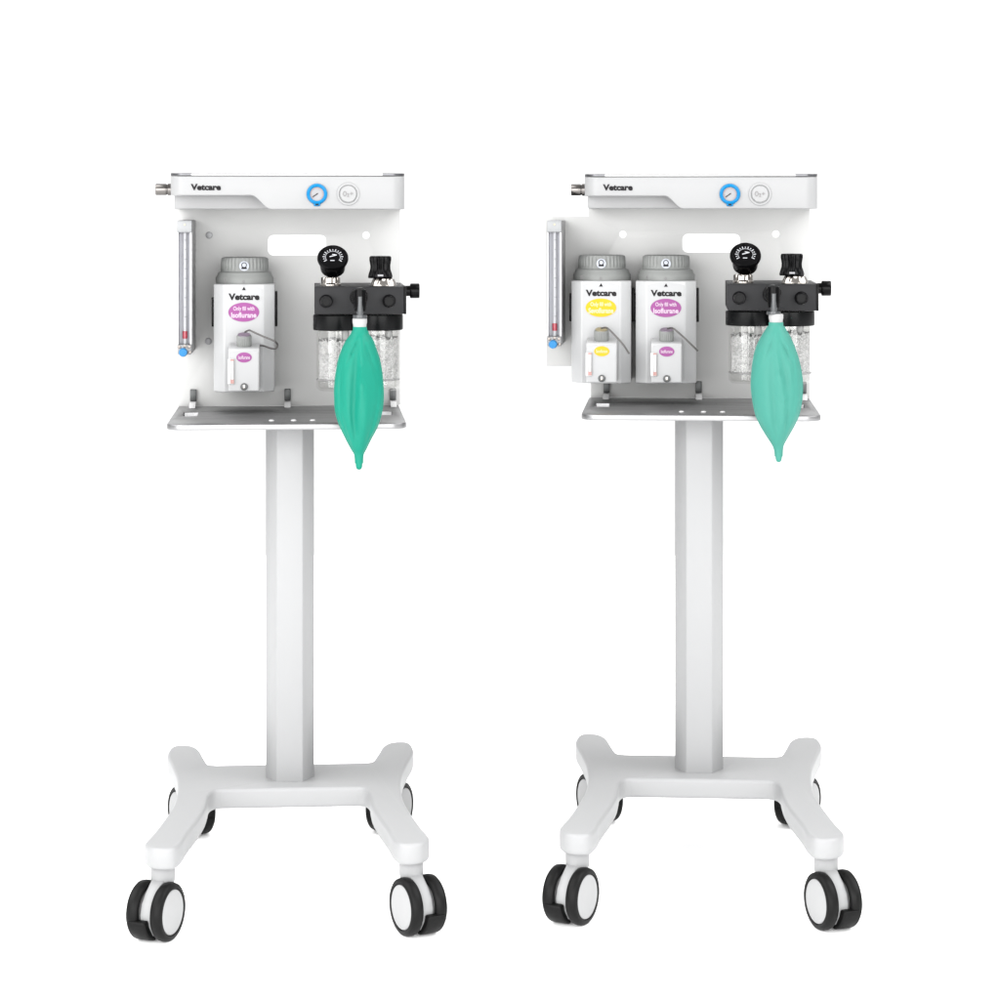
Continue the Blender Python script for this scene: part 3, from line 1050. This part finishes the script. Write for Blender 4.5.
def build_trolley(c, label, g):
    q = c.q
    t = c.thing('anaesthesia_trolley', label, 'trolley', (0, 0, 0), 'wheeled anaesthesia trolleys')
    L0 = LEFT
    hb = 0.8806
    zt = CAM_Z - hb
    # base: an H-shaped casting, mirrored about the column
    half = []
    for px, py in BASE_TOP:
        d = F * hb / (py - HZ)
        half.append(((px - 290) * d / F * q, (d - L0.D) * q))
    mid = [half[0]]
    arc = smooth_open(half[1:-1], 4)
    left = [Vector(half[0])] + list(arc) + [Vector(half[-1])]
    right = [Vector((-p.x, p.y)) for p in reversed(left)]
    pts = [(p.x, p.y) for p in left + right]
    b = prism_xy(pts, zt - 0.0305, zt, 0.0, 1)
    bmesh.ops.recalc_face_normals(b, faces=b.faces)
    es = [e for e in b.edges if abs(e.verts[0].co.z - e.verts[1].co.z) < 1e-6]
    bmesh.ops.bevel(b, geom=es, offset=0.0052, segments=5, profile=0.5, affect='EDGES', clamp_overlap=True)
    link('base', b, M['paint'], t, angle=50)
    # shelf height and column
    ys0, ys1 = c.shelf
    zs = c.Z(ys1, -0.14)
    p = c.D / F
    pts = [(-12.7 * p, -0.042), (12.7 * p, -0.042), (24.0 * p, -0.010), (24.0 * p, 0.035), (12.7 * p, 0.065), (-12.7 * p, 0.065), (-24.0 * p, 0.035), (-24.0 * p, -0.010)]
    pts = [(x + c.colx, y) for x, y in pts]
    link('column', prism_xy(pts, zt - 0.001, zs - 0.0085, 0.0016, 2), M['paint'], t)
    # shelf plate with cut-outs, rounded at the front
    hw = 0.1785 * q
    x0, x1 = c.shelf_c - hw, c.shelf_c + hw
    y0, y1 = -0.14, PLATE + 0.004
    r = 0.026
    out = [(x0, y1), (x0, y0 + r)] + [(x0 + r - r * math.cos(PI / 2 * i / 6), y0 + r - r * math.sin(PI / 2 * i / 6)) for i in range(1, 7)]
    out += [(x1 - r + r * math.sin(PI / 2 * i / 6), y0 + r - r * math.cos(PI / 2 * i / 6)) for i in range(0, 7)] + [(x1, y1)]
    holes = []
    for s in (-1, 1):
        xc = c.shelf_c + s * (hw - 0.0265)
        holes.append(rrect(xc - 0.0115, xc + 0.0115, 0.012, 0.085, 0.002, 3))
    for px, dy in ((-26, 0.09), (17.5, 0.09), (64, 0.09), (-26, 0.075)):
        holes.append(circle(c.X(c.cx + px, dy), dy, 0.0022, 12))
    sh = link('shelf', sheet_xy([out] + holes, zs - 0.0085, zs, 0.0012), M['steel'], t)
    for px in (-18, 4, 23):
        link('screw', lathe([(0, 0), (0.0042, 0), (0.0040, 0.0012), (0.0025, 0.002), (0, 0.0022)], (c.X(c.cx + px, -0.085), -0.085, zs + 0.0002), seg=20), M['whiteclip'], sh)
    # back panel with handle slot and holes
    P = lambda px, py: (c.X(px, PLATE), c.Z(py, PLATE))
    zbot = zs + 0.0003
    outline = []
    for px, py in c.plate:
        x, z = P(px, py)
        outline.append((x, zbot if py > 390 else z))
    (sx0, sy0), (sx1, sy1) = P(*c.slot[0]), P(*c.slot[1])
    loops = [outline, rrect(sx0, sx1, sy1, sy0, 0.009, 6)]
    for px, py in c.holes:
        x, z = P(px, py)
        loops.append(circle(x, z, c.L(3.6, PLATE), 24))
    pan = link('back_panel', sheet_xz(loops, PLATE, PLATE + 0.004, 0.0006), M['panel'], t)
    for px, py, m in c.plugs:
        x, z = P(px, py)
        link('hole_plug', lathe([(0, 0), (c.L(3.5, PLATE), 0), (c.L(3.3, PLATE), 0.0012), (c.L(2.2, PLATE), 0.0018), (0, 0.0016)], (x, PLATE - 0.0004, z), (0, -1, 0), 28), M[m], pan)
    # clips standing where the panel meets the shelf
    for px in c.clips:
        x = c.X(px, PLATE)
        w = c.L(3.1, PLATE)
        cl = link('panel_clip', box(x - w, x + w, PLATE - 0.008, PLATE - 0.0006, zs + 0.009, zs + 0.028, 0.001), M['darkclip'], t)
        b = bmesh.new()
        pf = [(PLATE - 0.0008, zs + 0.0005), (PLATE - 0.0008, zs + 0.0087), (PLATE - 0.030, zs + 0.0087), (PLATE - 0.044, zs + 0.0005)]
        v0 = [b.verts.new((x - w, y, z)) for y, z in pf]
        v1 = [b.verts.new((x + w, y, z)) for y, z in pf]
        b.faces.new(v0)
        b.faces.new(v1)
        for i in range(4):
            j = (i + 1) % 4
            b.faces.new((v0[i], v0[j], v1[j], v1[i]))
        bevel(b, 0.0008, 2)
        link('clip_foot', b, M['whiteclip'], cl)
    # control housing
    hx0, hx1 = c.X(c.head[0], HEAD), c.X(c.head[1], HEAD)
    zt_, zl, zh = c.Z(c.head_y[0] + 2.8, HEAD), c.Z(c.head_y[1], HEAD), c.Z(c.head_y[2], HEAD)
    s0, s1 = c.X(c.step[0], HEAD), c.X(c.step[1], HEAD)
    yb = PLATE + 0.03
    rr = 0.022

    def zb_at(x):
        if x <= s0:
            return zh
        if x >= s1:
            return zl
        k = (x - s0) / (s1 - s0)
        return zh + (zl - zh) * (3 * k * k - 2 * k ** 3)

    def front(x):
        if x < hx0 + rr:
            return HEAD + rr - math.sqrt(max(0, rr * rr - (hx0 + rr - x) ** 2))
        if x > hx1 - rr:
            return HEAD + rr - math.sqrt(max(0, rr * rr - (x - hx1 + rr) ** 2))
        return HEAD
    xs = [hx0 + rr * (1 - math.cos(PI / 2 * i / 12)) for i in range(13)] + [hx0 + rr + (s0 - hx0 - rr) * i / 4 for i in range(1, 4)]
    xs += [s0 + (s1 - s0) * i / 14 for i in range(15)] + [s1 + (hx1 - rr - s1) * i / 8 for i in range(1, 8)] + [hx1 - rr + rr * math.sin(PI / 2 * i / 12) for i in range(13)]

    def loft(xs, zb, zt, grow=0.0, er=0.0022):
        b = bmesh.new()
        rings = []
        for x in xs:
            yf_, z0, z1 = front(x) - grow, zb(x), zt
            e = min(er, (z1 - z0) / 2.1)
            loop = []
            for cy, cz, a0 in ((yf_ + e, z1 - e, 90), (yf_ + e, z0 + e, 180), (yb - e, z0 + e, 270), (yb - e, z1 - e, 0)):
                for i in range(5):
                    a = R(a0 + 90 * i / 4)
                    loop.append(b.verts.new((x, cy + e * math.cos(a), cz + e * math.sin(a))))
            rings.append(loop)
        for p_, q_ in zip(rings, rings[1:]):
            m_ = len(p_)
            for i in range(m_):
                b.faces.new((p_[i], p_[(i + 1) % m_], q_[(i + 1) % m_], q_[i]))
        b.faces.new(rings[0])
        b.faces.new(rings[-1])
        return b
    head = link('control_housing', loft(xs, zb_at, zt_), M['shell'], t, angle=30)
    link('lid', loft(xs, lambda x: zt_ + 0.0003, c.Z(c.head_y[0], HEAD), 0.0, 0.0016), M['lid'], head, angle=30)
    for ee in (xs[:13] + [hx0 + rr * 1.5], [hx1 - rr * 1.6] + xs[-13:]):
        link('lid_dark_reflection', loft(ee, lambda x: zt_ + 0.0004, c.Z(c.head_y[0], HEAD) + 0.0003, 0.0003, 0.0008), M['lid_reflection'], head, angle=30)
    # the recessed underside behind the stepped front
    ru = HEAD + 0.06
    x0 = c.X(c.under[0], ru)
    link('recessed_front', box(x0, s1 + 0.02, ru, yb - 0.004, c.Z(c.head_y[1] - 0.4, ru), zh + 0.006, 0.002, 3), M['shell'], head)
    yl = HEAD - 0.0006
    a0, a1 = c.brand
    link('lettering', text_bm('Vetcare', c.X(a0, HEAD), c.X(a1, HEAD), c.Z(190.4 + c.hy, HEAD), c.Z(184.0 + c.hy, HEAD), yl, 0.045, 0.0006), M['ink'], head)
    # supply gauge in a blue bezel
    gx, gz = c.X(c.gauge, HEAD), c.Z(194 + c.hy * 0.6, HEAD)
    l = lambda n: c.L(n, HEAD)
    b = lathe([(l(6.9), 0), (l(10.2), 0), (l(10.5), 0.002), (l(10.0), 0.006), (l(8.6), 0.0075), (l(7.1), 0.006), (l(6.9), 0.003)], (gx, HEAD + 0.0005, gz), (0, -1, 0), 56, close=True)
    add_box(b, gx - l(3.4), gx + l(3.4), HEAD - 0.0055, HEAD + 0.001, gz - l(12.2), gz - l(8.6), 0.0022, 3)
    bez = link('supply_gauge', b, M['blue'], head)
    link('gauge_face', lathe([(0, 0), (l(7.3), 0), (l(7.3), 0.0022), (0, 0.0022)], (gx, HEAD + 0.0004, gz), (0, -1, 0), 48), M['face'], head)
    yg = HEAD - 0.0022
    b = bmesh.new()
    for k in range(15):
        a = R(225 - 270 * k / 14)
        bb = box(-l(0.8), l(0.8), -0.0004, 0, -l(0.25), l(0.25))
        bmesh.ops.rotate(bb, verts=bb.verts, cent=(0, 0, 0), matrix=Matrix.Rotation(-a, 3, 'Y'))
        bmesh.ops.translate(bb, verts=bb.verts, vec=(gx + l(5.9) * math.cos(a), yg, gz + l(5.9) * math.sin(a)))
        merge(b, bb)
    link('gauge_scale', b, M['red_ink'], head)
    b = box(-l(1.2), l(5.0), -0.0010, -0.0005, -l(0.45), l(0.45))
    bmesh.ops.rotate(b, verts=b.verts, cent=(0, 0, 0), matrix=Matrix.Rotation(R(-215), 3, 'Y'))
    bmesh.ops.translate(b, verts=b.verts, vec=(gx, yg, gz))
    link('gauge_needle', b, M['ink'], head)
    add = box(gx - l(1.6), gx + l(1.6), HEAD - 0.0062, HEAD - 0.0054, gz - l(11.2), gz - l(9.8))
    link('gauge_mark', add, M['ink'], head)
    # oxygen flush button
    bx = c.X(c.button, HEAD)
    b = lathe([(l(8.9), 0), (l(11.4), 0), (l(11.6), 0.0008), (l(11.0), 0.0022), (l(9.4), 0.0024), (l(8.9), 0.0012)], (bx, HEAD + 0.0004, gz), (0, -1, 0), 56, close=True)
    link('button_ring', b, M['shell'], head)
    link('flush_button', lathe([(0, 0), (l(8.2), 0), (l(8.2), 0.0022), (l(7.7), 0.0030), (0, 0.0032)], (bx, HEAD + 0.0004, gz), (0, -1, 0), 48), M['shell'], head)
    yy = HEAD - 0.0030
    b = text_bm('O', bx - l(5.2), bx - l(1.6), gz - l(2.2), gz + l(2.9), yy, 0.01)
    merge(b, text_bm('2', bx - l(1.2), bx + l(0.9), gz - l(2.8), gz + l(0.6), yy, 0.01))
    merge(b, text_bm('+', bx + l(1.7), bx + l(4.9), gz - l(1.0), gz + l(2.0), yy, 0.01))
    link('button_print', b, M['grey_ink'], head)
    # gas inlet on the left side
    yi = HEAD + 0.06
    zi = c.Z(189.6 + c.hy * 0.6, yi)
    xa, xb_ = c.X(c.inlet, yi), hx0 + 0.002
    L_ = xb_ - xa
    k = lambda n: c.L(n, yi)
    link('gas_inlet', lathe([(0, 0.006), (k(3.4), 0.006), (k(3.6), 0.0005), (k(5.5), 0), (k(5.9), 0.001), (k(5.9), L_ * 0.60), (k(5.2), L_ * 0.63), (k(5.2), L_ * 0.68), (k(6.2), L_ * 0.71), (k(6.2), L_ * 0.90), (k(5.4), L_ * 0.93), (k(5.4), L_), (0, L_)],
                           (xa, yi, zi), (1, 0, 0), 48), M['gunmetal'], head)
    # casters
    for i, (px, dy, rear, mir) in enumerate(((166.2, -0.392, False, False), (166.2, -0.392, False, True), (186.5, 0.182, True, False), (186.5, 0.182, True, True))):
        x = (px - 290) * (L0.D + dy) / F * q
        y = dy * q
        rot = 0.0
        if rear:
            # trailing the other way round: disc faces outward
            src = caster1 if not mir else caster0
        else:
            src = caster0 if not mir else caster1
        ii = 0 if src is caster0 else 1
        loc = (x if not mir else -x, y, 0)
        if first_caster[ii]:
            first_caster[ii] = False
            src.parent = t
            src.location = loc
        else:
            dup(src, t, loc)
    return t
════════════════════
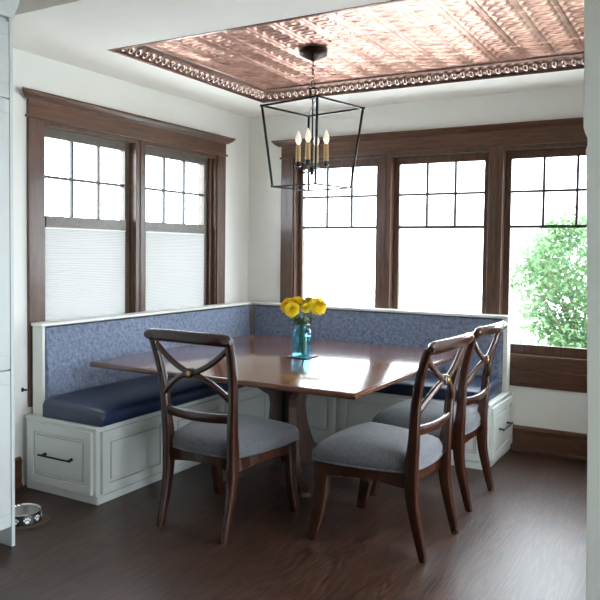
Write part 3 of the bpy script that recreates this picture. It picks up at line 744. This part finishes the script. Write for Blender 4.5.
════════════════════
THE TASK:
Retype the portion of the data above that starts on the line with "link('lid', loft(xs, lambda" and finishes on the line with "for ee in (xs[:13]", including both of those lines.

RESPONSE TO THE TASK:
    link('lid', loft(xs, lambda x: zt_ + 0.0003, c.Z(c.head_y[0], HEAD), 0.0, 0.0016), M['lid'], head, angle=30)
    for ee in (xs[:13] + [hx0 + rr * 1.5], [hx1 - rr * 1.6] + xs[-13:]):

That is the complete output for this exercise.